Conference is a big day out for the SNP membership and a chance to showboat their progressive credentials. Policies on land reform and removing subsidies for the Royal Family all draw cheers from the crowd as they are signed off one by one.

The progressives carry the room, but the right of the party exert their influence in different ways. A membership motion on reintroducing a ban on tail docking—lifted by the Conservatives and a whipped SNP this summer in Edinburgh as a concession to the hunting lobby—was not allowed to proceed to debate.

Similarly, amongst the applause of the resolution on banning fracking, energy minister Paul Wheelhouse offered some unprompted assurances to the oil industry based on a dubious explanation of ensuring Scotland’s energy security. He was watched from the sidelines by Economy Minister, Keith Brown, a man who has overseen the biggest programme of roadbuilding undertaken in Scotland since the 1960s whilst squeezing public transport schemes in infrastructure spending.

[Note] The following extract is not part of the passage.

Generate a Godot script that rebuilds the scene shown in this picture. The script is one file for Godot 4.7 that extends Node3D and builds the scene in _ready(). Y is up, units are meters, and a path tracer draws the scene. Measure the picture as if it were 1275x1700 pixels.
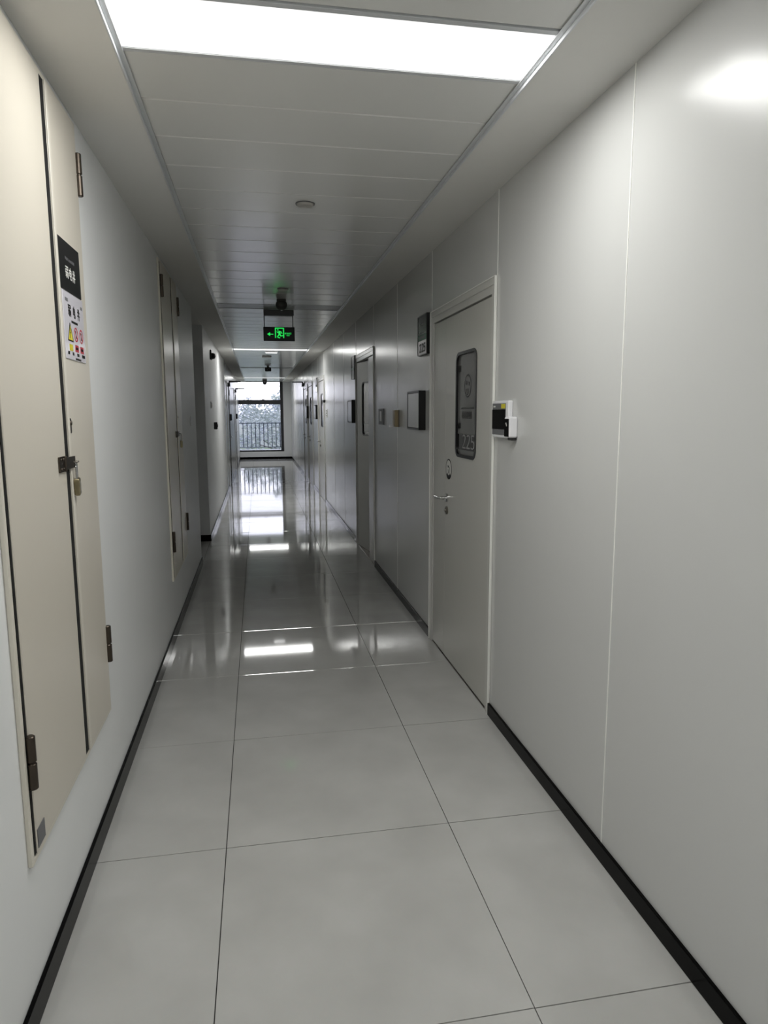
extends Node3D

# ---------------------------------------------------------------- settings
const XL := -0.588          # face of the left wall
const XR := 1.10            # face of the right wall
const CEIL := 2.49          # underside of the plaster borders
const STRIP_Y := 2.503      # underside of the metal strips
const STRIP0 := -1.873      # far-to-near start of the lit lamp's module
const MOD := 0.3025
const ZEND := -22.93
const ZBACK := 8.0

var M := {}
var mesh_cache := {}
var names := {}
var rng := RandomNumberGenerator.new()


# ---------------------------------------------------------------- tree helpers
func numbered(called: String) -> String:
	var k: int = names.get(called, 0)
	names[called] = k + 1
	return called if k == 0 else "%s_%03d" % [called, k]


func thing(called: String, label: String, category: String, at := Vector3.ZERO, turn := 0.0, group := "", kind := "") -> Node3D:
	var o := Node3D.new()
	o.name = numbered(called)
	add_child(o, true)
	o.position = at
	o.rotation.y = turn
	o.set_meta("label", label)
	o.set_meta("category", category)
	if group != "":
		o.set_meta("group", group)
	if kind != "":
		o.set_meta("kind", kind)
	return o


func part(called: String, mesh: Mesh, m: Material, parent: Node3D, at := Vector3.ZERO, rot := Vector3.ZERO) -> MeshInstance3D:
	var o := MeshInstance3D.new()
	var k := 0
	var nm := called
	while parent.has_node(NodePath(nm)):
		k += 1
		nm = "%s_%03d" % [called, k]
	o.name = nm
	o.mesh = mesh
	o.material_override = m
	o.position = at
	o.rotation = rot
	o.cast_shadow = GeometryInstance3D.SHADOW_CASTING_SETTING_ON
	parent.add_child(o, true)
	return o


func relabel(o: Node3D, label: String) -> void:
	o.set_meta("label", label)


# ---------------------------------------------------------------- mesh helpers
func start() -> SurfaceTool:
	var st := SurfaceTool.new()
	st.begin(Mesh.PRIMITIVE_TRIANGLES)
	return st


func tri(st: SurfaceTool, a: Vector3, b: Vector3, c: Vector3, n: Vector3) -> void:
	st.set_normal(n)
	if (b - a).cross(c - a).dot(n) > 0.0:
		st.add_vertex(a)
		st.add_vertex(c)
		st.add_vertex(b)
	else:
		st.add_vertex(a)
		st.add_vertex(b)
		st.add_vertex(c)


func quad(st: SurfaceTool, a: Vector3, b: Vector3, c: Vector3, d: Vector3, n: Vector3) -> void:
	tri(st, a, b, c, n)
	tri(st, a, c, d, n)


# chamfered box added to a SurfaceTool
func add_box(st: SurfaceTool, center: Vector3, size: Vector3, b := 0.002, basis := Basis.IDENTITY) -> void:
	var h := size * 0.5
	b = minf(b, minf(h.x, minf(h.y, h.z)) * 0.9)
	var ax := [Vector3(1, 0, 0), Vector3(0, 1, 0), Vector3(0, 0, 1)]
	for k in 3:
		var u: Vector3 = ax[(k + 1) % 3]
		var v: Vector3 = ax[(k + 2) % 3]
		var n: Vector3 = ax[k]
		var hu: float = h.dot(u) - b
		var hv: float = h.dot(v) - b
		var hn: float = h.dot(n)
		for s in [-1.0, 1.0]:
			var c: Vector3 = n * hn * s
			quad(st, center + basis * (c - u * hu - v * hv), center + basis * (c + u * hu - v * hv), center + basis * (c + u * hu + v * hv), center + basis * (c - u * hu + v * hv), basis * (n * s))
		# edges along n
		if b > 0.0:
			for su in [-1.0, 1.0]:
				for sv in [-1.0, 1.0]:
					var p1: Vector3 = u * su * (hu + b) + v * sv * hv
					var p2: Vector3 = u * su * hu + v * sv * (hv + b)
					var e: Vector3 = n * (hn - b)
					quad(st, center + basis * (p1 - e), center + basis * (p2 - e), center + basis * (p2 + e), center + basis * (p1 + e), basis * ((u * su + v * sv).normalized()))
	if b > 0.0:
		for sx in [-1.0, 1.0]:
			for sy in [-1.0, 1.0]:
				for sz in [-1.0, 1.0]:
					var s3 := Vector3(sx, sy, sz)
					var q := (h - Vector3(b, b, b)) * s3
					tri(st, center + basis * (q + Vector3(b * sx, 0, 0)), center + basis * (q + Vector3(0, b * sy, 0)), center + basis * (q + Vector3(0, 0, b * sz)), basis * s3.normalized())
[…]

People queued for hours to get into the auditorium for the First Minister’s address, in which a range of new policy proposals were reeled off and Sturgeon described a Scotland that had blossomed under the SNP. Her final speech—flanked by her ministers and shadowed by her photographer as she read from the autocue—was an invitation to participate in an enticing nation of free childcare and public services and of investment social and economic in the country’s future.

In the SNP, policy and self image are two sides of the same coin, and Sturgeon has given all of her party and all of Scotland something to like. It has taken a few knocks in the past year, but the SNP is still very much in charge.

Fitter, happier, more productive, powered by green energy and built on good governance and gradual reform—governing for all of Scotland, as the party often describe their agenda, is about modernisation in moderation and mediation.

As they seek to guide Scotland through the loss of the EU it will likely remain their favourite rhetorical attribute. In a nation where even their opponents view Brexit as both democratically illegitimate and financially disastrous, the SNP believe that the chaos enveloping British politics will in time be captured in the archives as a necessary trial on the road to independence.